A Elegância do Ouriço - Muriel Barbery
Comecei-o em doses pequenas – poucas páginas por vez – pois estava
terminando outro livro. Pareceu como tarde de degustação de cachaça, que a cada
dosezinha vai nos afeiçoando, descendo mais fácil, sensibilizando, abrindo
novas visões e sabores, fluindo.
Inicialmente, você tem a impressão de que é sobre a
arrogância intelectual, ou sobre a futilidade da vida dos ricos e acadêmicos.
As personagens, paradoxalmente, colocam-se arrogantemente num patamar acima
desses que criticam, e são amargos, como os que despertaram do cotidiano e se
perceberam em meio à vida fútil que a maioria vive.
Consegue então fazer crítica de si próprio: se por um lado
valoriza o constante aculturar-se, por outro relativiza sua importância, ao
lembrar que o bicho-homem está sempre (no fundo) atrás apenas de sexo e status
(para conseguir mais sexo). Reconhece que não há inteligência na escolha por
pensamentos infelizes, e esta reveladora conclusão dá ao livro uma dose de
humildade que o abrilhanta ainda mais.
Constrói as personagens, nos afeiçoa a suas ideias sobre o
sentido da vida, promove deliciosos encontros, e novas conclusões sobre este
sentido. Faz-nos sentir como é especial encontrar e empatizar com seres humanos
com gostos parecidos, que confirmam nossa visão do mundo, ou a questionam num
nível que nos desafia e interessa. Refleti, ao escrever este parágrafo, que é
por isto que escrevo minhas resenhas – para encontrar por ai pessoas que
enxergam parecido, ou que se deixem instigar pelo que penso, mesmo que anonimamente.

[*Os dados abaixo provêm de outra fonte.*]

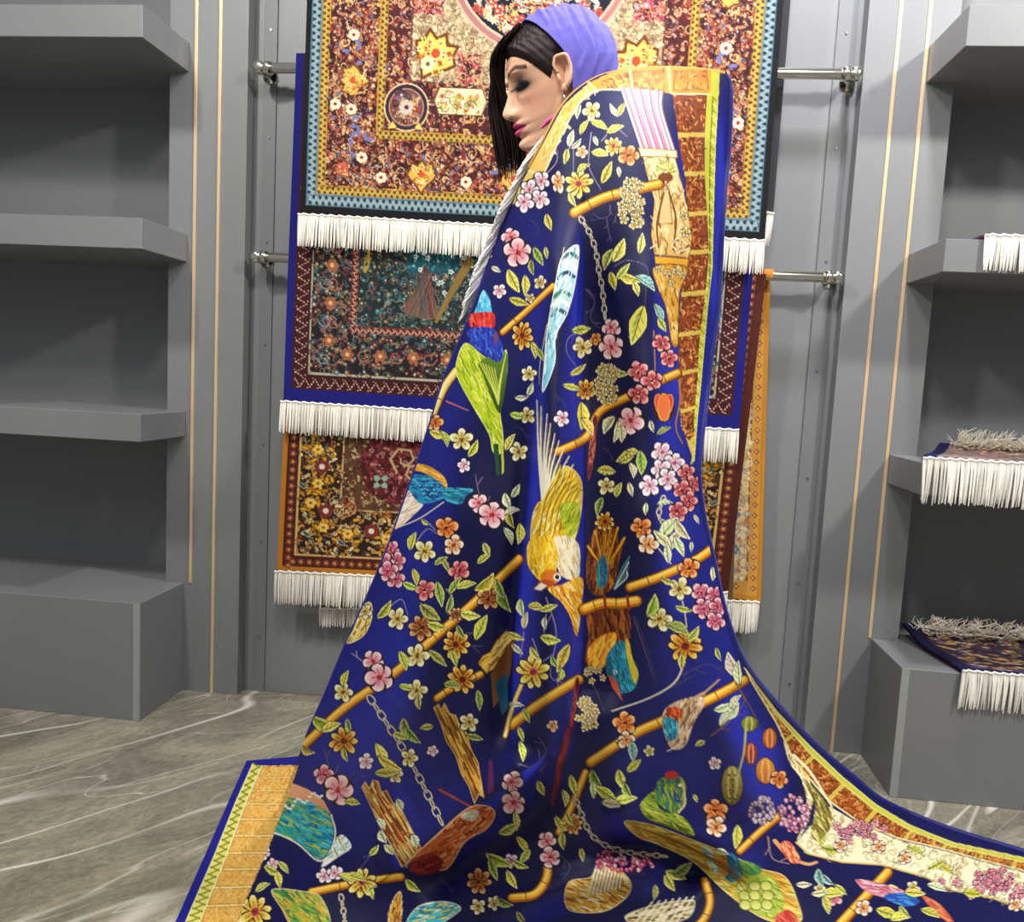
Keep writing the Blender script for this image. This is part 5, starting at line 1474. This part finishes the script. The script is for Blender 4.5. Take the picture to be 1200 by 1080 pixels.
yarn(raw_mesh('pile', P.reshape(-1, 3), grid_faces(NR, NC), M_SILK, cloak, lin(pc).reshape(-1, 3), True), pc)
# woven back, and the rolled selvedge joining both
qb, Pb = cloth(110, 80)
back = Pb + np.array([0, .012, -.004]); back[..., 2] = np.maximum(back[..., 2], .004)
raw_mesh('backing', back.reshape(-1, 3), grid_faces(110, 80)[:, ::-1], M_BACKING, cloak, smooth=True)
def selvedge(name, pts, r, m):
    V, F = tube_mesh(np.asarray(pts)[None], np.full((1, len(pts)), r), 8)
    return raw_mesh(name, V, F, m, cloak, smooth=True)
M_SELV = mat('navy selvedge', (.07, .07, .42), .6, noise=.1, nscale=200, sheen=.6, sheen_tint=(.2, .25, 1))
off = np.array([0, .006, -.002])
selvedge('selvedge', Pb[:, -1] + off, .0075, M_SELV)
selvedge('selvedge', Pb[0, 8:] + off, .0055, mat('gold border selvedge', (.80, .58, .20), .7, noise=.15, nscale=150))
selvedge('selvedge', Pb[[k for k in range(110) if qb[k, 0, 1] < 872], 0] + off * np.array([1, 1.4, 1]), .0055, M_SELV)
# the part of the carpet lying behind on the floor, with its left border
tq = np.stack(np.broadcast_arrays(np.zeros((1, 1)), np.zeros((1, 1))), -1)
tv = np.linspace(0, 1, 260)[:, None]; tu = np.linspace(0, 1, 200)[None, :]
tl, tr, br, bl = np.array((289, 891)), np.array((420, 880)), np.array((380, 1122)), np.array((187, 1122))
tq = (tl * (1 - tu[..., None]) + tr * tu[..., None]) * (1 - tv[..., None]) + (bl * (1 - tu[..., None]) + br * tu[..., None]) * tv[..., None]
tP = on_z(tq[..., 0], tq[..., 1], .011 + .003 * np.sin(tv * 9 + tu * 3))
tc_ = sample(K, tq[..., 0], tq[..., 1])
yarn(sheet_with_back('train', cloak, tP, lin(tc_), np.array([0, 0, -.0095]), M_SILK, (.08, .08, .5)), tc_)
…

É delicioso como a autora escreve frases profundas, bem
elaboradas. Como se tivesse sido escrito por minha irmã, é de uma sagacidade!
Cáustico! Sugere livro bem trabalhado, com verdadeiros trechos de “arte”. Vale
muito a leitura. Um novo clássico. Diversão garantida que entrou para a lista
dos meus preferidos.
Frases selecionadas:
“...que nada é mais
duro e injusto do que a realidade humana: os homens vivem num mundo emq eu são
as palavras, e não os atos, que têm poder, em que a competência última é o
domínio da linguagem.”
“Quando as linhas se tornam seus próprios demiurgos, quando
assisto, qual um milagroso ato inconsciente, ao nascimento no papel de frases
que escapam à minha vontade e que,
inscrevendo-se na folha apesar de mim, ensinam-me o que eu não sabia nem
acreditava saber, gozo desse parto sem dor, dessa evidência não concertada, que
consiste em seguir sem esforço nem certeza, com a felicidade dos espantos
sinceros, uma pluma que me guia e me transporta.”
“(...) toda essa vida em que nos arrastamos, feita de gritos
e lágrimas, risos, lutas, rupturas, esperanças desfeitas e chances inesperadas:
tudo desaparece de repente quando os coristas começam a cantar. O curso da vida
se afoga no canto, há uma impressão de fraternidade, de solidariedade profunda,
de amor mesmo, e isso dilui a feiura do cotidiano numa comunhão perfeita.”